When the Netherlands Indies Government hatched a plan to collect funds from the people in 1913 – including from native citizens – to finance the celebration of Netherland independence, nationalist scholars at the time, including Soewardi, became enraged. He wrote “Een voor Allen maar Ook Allen voor Een” (“One for All, but All for One”), followed by his legendary column “Als ik een Nederlander was” (“If I were a Dutchman”), published in DD’s newspaper De Expres on 13 July 1913. As can be seen from the following excerpt, the latter is a brutal criticism of the Netherlands Indies Government: 

“If I were a Dutchman, I would not be shameless enough to organize a celebration of (my country’s) independence in a land whose independence was taken away from me.
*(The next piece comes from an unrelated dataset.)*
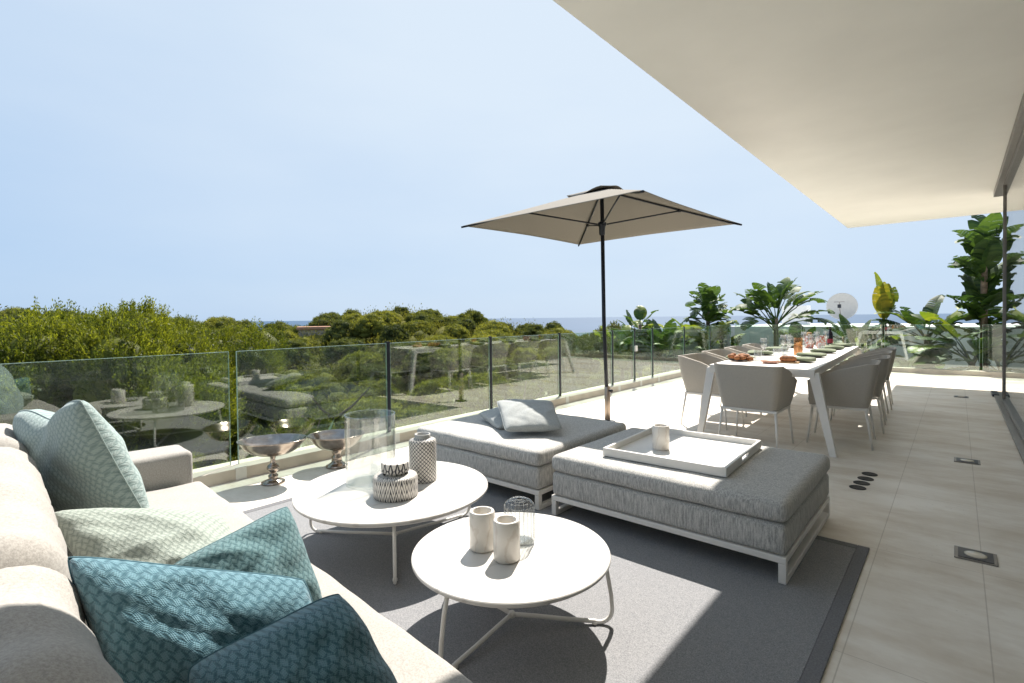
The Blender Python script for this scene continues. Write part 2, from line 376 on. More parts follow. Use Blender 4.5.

In line with this idea, it is not only unfair, but it is also inappropriate for us to tell inlanders, or the natives, to donate their hard-earned money to finance this celebration. The very idea of such a celebration is already an insult towards them, and now we also empty our pockets…?! Go on, continue with this physical and spiritual insult! If I were a Dutchman, the thing that would most offend me and my fellow Dutchmen is the fact that inlanders are obliged to pay for an event that has absolutely no interest or benefit for them.” 

Multiple Dutch officials doubt that Soewardi wrote the piece himself, as the diction greatly differed from what he used in his previous writing. Even if he did write the piece, they believe that it was one under DD’s provocation. However, due to its controversial nature, the piece still earned 24-year-old Soewardi a banishment to Bangka Island (by his own request), with the approval of Governor General Idenburg. The other two members of the “Tiga Serangkai” (“Three Musketeers”) of the Indische Partij, DD and Tjipto Mangoenkoesoemo, protested against the judgment – with the unsurprising result that all three ended up getting banished together to the Netherlands in 1913.